··· Supplied data

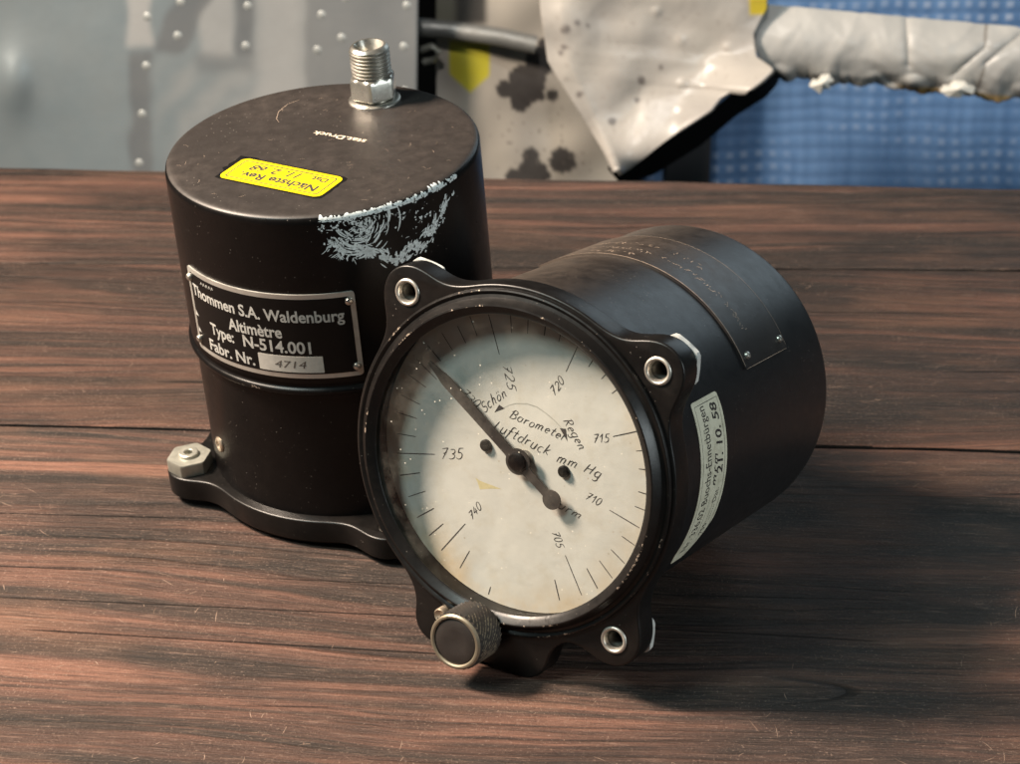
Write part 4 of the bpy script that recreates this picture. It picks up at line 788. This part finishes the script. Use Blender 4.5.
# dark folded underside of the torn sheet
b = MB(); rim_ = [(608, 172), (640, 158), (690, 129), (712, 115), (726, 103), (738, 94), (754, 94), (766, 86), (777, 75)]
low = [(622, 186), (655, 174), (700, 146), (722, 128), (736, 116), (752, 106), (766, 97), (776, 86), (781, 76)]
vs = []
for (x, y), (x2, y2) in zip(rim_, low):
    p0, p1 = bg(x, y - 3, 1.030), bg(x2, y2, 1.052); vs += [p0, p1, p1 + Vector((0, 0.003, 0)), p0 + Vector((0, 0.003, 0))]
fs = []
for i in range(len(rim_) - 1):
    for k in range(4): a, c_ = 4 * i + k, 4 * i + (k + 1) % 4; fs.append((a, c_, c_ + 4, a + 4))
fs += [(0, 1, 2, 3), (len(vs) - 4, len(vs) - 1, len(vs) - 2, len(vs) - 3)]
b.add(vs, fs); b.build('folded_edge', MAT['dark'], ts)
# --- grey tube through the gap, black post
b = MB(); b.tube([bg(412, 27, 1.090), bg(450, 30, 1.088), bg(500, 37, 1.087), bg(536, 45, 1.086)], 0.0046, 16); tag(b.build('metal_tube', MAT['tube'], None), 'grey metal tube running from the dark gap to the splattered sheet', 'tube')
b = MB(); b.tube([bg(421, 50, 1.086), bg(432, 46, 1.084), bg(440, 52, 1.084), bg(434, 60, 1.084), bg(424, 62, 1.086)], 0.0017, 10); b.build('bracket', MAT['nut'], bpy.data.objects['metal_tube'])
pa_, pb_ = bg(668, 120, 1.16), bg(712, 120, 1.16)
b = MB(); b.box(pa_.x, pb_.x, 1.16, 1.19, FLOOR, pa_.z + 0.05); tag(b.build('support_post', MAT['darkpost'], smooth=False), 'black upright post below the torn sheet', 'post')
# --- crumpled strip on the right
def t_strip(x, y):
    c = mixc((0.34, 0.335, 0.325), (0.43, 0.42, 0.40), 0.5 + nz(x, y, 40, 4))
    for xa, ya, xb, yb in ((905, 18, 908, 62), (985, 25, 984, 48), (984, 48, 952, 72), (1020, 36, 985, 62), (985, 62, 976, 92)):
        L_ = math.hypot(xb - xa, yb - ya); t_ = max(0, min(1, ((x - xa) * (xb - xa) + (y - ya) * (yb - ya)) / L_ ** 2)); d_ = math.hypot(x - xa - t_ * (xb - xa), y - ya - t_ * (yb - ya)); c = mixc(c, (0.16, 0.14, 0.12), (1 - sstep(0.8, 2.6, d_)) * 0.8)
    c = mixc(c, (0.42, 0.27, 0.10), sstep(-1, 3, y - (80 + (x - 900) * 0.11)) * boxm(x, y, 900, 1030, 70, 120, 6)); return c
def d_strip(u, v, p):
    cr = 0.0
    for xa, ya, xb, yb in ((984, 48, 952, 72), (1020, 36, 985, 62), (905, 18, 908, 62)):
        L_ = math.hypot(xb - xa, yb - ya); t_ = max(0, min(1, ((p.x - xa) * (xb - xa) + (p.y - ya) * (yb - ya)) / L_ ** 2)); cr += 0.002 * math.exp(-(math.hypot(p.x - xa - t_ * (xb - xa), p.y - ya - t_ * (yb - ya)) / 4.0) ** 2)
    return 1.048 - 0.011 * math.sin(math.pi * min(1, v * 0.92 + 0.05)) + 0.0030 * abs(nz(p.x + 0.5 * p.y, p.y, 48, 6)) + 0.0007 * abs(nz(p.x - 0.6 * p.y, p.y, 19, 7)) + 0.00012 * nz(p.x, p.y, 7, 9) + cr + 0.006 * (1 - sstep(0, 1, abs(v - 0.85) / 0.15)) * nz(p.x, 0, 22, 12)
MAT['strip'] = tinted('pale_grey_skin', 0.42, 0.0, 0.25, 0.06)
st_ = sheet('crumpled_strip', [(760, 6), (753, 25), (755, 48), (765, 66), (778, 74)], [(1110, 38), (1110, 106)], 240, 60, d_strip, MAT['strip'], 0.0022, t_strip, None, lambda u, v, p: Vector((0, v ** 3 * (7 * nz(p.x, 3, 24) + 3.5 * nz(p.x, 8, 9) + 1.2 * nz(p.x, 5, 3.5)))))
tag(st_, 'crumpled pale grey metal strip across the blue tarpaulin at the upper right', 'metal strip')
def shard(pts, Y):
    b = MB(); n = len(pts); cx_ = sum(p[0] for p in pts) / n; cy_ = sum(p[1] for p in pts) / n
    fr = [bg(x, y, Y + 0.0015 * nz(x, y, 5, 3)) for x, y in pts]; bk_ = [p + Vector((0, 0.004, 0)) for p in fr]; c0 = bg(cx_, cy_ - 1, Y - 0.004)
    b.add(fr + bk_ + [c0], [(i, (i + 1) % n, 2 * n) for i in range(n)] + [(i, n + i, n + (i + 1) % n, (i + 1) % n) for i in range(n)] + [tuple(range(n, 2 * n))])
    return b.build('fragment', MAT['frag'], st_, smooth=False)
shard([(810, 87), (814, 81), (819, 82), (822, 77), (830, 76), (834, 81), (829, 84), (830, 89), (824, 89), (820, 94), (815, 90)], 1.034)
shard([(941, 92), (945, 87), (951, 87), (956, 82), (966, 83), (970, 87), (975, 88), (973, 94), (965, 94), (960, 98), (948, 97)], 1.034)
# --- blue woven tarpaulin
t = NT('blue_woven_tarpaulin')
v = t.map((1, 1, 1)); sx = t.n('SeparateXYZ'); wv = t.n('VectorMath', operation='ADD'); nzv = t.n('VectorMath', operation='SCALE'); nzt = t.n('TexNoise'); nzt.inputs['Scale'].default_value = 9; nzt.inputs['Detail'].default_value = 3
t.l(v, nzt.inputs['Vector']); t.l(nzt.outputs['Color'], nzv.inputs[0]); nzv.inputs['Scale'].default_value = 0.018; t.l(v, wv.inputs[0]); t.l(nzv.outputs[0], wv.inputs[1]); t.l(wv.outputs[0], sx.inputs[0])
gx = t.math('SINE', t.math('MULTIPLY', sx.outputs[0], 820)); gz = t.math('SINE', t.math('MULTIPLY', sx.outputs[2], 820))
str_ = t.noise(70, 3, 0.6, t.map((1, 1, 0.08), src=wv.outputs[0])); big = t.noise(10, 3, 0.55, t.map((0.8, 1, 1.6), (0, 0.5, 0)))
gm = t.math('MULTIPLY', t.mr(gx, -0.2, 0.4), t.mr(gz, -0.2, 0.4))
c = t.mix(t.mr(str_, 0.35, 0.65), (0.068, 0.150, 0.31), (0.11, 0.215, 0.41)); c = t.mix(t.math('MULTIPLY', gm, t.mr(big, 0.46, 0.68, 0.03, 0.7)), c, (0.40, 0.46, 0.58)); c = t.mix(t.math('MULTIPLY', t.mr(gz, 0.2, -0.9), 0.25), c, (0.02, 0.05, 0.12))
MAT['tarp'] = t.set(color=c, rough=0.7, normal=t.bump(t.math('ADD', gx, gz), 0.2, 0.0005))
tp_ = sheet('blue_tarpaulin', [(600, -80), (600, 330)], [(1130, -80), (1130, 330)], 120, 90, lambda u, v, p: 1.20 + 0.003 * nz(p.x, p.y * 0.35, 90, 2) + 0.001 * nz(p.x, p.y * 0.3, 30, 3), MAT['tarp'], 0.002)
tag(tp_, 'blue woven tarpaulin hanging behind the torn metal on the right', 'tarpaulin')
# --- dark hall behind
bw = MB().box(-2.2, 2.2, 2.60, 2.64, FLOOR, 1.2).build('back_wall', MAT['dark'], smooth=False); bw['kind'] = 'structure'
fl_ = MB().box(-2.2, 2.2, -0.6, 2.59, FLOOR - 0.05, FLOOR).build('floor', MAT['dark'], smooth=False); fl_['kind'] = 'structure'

······
··· Supplied data

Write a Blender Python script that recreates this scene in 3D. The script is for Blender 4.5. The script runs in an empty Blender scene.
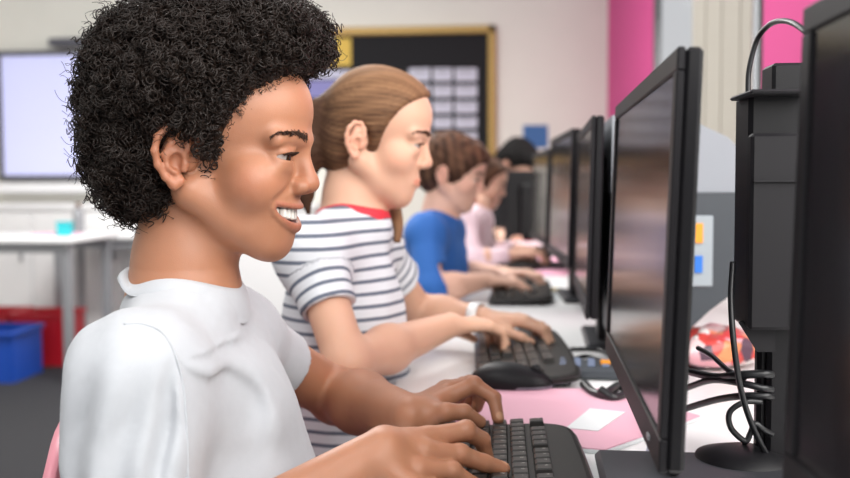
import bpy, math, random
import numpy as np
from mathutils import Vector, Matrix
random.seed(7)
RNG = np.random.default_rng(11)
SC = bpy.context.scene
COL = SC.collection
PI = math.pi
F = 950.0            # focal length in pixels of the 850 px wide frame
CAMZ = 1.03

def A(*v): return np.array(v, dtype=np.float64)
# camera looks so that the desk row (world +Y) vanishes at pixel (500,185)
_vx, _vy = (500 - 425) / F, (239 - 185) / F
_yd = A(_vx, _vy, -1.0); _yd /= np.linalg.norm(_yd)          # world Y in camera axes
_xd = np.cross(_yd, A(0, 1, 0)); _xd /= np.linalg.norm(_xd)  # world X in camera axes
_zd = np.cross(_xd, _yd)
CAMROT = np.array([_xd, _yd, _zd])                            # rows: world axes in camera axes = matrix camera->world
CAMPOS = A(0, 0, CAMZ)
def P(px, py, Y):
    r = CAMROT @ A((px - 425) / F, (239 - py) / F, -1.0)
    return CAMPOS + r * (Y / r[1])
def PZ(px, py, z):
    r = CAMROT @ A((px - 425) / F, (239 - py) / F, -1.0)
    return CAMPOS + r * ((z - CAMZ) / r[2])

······
··· Supplied data

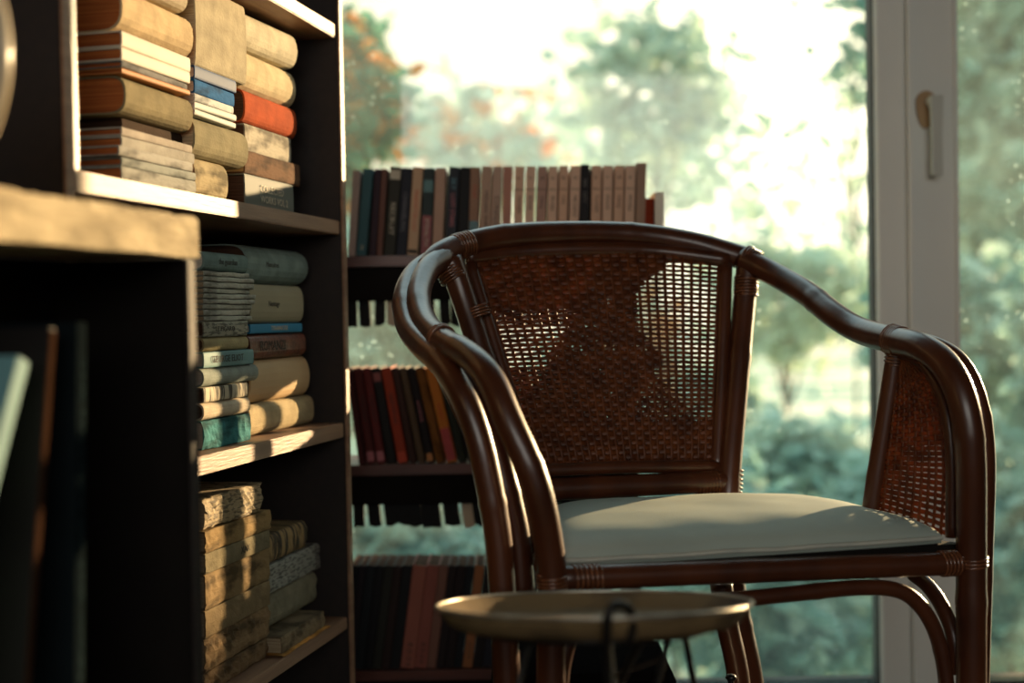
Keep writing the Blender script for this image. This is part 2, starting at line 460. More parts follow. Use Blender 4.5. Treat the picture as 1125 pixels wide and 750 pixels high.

······

> **Work instructions**:
Retype exactly the lines from the one with "Write a Blender" through the one with "return CAMPOS + r * ((z - CAMZ) / r[2])", both included, and nothing else; leave out the pictures.

> **Correct output**:
Write a Blender Python script that recreates this scene in 3D. The script is for Blender 4.5. The script runs in an empty Blender scene.
import bpy, math, random
import numpy as np
from mathutils import Vector, Matrix
random.seed(7)
RNG = np.random.default_rng(11)
SC = bpy.context.scene
COL = SC.collection
PI = math.pi
F = 950.0            # focal length in pixels of the 850 px wide frame
CAMZ = 1.03

def A(*v): return np.array(v, dtype=np.float64)
# camera looks so that the desk row (world +Y) vanishes at pixel (500,185)
_vx, _vy = (500 - 425) / F, (239 - 185) / F
_yd = A(_vx, _vy, -1.0); _yd /= np.linalg.norm(_yd)          # world Y in camera axes
_xd = np.cross(_yd, A(0, 1, 0)); _xd /= np.linalg.norm(_xd)  # world X in camera axes
_zd = np.cross(_xd, _yd)
CAMROT = np.array([_xd, _yd, _zd])                            # rows: world axes in camera axes = matrix camera->world
CAMPOS = A(0, 0, CAMZ)
def P(px, py, Y):
    r = CAMROT @ A((px - 425) / F, (239 - py) / F, -1.0)
    return CAMPOS + r * (Y / r[1])
def PZ(px, py, z):
    r = CAMROT @ A((px - 425) / F, (239 - py) / F, -1.0)
    return CAMPOS + r * ((z - CAMZ) / r[2])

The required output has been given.